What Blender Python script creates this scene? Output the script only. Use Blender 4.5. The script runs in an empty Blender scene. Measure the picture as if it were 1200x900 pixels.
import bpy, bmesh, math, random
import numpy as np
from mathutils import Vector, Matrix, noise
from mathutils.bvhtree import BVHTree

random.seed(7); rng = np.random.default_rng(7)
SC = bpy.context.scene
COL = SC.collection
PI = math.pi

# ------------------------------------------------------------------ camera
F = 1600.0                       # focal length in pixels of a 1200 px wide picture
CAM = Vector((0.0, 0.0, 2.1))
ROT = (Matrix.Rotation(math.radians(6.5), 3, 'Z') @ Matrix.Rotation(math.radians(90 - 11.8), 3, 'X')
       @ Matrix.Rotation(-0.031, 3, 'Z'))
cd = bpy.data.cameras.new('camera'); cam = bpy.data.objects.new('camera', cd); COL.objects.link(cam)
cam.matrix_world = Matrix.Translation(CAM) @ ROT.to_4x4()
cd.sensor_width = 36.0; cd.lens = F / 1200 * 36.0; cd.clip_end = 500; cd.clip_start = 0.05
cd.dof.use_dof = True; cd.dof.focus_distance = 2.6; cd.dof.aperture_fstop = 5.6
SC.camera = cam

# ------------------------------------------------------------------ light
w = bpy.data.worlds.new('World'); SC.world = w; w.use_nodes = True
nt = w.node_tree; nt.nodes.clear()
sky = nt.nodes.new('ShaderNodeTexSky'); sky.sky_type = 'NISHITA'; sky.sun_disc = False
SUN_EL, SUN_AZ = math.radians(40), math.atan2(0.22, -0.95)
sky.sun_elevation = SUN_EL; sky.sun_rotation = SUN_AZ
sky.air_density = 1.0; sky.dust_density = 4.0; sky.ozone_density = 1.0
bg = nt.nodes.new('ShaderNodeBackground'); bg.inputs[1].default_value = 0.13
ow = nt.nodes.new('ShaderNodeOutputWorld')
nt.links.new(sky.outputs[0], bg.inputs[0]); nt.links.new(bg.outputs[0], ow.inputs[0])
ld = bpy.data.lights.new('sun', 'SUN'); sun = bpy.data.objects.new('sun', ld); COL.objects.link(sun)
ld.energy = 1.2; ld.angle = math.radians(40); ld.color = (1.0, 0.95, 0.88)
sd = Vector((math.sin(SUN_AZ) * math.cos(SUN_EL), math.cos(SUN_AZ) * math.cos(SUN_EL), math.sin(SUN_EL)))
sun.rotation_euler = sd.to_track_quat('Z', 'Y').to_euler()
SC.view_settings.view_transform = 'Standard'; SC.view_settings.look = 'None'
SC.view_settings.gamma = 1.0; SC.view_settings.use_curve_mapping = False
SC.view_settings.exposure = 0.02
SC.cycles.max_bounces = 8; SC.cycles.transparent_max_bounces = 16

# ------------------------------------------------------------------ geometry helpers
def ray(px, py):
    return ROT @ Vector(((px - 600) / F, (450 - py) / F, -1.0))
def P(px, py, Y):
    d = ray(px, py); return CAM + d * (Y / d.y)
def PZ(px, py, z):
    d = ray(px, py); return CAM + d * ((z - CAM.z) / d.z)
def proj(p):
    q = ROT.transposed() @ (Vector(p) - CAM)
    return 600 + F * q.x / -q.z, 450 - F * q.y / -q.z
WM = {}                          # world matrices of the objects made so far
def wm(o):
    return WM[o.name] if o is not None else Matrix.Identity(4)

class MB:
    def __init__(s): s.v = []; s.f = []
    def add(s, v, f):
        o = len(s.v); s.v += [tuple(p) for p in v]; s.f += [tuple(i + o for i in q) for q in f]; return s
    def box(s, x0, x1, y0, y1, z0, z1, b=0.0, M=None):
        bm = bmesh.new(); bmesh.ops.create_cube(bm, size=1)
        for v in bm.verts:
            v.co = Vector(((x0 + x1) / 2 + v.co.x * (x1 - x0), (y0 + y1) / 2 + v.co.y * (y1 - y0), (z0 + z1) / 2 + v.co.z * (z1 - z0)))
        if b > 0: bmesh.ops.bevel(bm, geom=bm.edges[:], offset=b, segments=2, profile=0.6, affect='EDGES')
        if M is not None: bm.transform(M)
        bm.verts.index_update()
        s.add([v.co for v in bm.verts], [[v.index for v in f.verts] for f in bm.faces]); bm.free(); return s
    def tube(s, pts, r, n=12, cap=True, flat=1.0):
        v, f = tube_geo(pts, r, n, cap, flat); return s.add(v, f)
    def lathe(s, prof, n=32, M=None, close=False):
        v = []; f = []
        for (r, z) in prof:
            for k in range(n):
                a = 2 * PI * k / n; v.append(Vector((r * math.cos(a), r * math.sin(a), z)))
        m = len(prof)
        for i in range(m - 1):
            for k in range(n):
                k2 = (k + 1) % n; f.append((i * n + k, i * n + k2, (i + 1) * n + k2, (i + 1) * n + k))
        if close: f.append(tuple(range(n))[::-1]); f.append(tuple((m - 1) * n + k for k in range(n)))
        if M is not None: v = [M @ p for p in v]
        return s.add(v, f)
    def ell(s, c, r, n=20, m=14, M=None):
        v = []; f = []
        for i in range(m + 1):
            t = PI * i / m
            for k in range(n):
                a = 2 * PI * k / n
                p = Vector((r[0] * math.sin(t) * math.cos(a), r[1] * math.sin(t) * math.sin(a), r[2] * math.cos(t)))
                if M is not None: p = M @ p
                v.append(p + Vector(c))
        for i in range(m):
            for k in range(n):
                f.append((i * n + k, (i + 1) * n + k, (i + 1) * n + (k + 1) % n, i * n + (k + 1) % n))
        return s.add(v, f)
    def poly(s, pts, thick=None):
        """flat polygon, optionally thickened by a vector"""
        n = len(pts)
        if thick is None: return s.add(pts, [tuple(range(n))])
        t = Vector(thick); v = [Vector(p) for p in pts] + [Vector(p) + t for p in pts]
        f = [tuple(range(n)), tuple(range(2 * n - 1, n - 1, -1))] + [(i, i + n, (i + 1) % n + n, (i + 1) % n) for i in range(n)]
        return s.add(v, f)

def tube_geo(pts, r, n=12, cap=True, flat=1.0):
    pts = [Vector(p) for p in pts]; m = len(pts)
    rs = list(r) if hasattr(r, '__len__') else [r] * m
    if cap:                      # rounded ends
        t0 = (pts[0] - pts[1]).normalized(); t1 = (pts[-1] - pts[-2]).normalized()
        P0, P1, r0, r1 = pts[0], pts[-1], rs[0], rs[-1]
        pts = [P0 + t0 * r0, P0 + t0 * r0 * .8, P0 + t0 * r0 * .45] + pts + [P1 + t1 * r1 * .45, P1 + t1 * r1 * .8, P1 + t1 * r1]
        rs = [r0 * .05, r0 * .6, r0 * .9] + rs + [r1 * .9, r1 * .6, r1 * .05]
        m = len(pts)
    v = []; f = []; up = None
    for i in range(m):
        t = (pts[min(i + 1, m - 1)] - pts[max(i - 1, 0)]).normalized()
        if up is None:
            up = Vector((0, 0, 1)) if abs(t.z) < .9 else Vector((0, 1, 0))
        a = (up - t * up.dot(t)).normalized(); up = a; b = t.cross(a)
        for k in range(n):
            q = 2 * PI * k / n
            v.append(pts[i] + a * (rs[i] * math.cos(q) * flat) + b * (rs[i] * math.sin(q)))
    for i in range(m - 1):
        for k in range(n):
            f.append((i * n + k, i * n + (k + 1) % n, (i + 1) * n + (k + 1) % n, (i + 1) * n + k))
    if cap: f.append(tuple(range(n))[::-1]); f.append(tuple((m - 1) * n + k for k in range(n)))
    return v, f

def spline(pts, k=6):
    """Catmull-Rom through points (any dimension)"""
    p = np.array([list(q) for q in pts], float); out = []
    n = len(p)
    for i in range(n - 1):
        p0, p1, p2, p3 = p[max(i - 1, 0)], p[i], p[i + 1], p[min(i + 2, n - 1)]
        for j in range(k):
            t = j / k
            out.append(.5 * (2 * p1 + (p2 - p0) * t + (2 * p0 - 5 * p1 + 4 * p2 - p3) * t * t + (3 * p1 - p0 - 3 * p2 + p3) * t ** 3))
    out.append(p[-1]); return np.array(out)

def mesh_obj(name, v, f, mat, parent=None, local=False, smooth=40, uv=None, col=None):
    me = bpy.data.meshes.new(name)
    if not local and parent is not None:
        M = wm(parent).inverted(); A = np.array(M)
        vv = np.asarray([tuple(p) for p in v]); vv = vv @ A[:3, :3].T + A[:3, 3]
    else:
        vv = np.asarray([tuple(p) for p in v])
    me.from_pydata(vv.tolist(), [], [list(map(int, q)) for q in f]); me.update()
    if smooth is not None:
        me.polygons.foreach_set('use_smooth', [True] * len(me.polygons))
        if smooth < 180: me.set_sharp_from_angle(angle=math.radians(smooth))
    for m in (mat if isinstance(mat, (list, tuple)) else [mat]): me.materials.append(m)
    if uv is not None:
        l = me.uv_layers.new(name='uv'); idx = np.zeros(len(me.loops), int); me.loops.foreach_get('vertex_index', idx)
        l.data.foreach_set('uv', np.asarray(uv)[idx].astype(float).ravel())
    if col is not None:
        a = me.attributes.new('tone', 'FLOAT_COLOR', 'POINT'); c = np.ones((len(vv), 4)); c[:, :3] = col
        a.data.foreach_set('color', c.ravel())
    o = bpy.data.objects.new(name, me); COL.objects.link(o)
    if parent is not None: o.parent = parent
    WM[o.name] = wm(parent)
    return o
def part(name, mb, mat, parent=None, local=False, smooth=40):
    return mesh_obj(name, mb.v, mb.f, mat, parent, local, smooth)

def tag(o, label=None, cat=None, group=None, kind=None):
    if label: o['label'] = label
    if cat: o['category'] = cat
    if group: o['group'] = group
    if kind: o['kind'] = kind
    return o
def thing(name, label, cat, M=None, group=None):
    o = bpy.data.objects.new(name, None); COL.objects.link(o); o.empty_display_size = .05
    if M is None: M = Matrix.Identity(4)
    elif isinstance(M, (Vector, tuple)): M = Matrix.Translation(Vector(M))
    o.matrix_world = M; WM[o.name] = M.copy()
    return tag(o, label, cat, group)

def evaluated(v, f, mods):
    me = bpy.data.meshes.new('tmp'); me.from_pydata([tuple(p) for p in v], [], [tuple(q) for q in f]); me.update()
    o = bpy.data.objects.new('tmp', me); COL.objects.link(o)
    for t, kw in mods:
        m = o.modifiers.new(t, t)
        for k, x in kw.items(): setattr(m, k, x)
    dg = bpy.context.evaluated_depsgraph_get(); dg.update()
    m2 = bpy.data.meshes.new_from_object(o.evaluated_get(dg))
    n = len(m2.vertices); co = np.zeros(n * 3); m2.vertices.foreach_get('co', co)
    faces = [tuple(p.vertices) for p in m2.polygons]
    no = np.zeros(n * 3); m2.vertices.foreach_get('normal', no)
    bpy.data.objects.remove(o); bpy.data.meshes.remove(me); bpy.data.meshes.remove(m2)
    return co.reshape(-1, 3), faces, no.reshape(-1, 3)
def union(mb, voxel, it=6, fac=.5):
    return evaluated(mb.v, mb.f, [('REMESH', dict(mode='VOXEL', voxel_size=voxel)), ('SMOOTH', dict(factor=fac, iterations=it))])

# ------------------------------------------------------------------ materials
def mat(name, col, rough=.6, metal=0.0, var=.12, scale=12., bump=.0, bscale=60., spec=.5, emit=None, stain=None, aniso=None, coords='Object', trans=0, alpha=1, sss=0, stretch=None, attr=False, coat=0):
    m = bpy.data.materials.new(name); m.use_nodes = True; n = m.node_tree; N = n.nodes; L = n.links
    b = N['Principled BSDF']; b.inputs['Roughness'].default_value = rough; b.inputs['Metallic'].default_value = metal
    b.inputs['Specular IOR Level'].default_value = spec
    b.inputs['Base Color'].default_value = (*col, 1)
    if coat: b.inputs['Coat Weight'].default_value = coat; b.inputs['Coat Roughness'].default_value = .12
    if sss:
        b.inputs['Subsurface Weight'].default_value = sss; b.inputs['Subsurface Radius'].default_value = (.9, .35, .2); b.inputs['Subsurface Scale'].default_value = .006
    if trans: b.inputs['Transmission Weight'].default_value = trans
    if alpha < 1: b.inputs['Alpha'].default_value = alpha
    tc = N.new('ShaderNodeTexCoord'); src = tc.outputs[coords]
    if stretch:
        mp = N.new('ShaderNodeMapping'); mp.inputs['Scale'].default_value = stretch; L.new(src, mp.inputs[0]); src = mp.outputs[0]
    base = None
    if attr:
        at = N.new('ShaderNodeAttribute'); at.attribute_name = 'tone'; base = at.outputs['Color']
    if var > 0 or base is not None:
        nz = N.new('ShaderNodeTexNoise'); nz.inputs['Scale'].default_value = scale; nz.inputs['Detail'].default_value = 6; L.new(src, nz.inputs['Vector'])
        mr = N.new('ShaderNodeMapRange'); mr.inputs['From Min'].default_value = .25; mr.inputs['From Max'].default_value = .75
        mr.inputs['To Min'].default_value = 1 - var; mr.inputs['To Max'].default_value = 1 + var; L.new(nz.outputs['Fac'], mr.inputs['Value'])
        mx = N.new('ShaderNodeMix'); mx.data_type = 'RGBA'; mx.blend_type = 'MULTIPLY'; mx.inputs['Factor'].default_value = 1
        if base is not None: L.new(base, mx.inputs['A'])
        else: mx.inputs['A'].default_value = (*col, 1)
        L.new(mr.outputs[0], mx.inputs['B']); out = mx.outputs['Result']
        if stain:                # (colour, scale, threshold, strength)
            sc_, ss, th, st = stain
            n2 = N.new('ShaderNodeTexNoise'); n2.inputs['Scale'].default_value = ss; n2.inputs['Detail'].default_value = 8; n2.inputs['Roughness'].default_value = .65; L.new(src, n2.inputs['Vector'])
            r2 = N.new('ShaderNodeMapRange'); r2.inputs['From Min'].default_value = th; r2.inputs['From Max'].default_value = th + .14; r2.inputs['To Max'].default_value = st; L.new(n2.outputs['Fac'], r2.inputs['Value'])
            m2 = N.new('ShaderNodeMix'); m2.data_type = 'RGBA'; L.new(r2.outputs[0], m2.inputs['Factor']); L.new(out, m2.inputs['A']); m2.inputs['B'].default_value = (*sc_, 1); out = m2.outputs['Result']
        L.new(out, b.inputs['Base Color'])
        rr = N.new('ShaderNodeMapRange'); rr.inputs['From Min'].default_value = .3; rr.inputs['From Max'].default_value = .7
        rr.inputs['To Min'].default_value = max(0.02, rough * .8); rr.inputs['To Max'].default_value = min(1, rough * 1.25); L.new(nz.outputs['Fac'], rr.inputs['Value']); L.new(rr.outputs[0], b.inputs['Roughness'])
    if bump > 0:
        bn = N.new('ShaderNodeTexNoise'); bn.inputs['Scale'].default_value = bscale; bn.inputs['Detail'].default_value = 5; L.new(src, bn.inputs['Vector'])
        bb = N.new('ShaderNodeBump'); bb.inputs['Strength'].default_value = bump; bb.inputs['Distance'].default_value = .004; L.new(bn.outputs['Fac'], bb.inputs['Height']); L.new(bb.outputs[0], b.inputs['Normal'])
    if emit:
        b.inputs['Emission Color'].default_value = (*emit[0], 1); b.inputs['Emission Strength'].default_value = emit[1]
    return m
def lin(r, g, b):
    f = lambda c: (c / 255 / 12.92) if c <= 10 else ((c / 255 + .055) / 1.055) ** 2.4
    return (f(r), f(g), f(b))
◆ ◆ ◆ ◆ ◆
Instructions to follow — The lines from the top of the data above down to the line containing "PI = math.pi" are to be copied exactly; no other line should appear.

Reply —
What Blender Python script creates this scene? Output the script only. Use Blender 4.5. The script runs in an empty Blender scene. Measure the picture as if it were 1200x900 pixels.
import bpy, bmesh, math, random
import numpy as np
from mathutils import Vector, Matrix, noise
from mathutils.bvhtree import BVHTree

random.seed(7); rng = np.random.default_rng(7)
SC = bpy.context.scene
COL = SC.collection
PI = math.pi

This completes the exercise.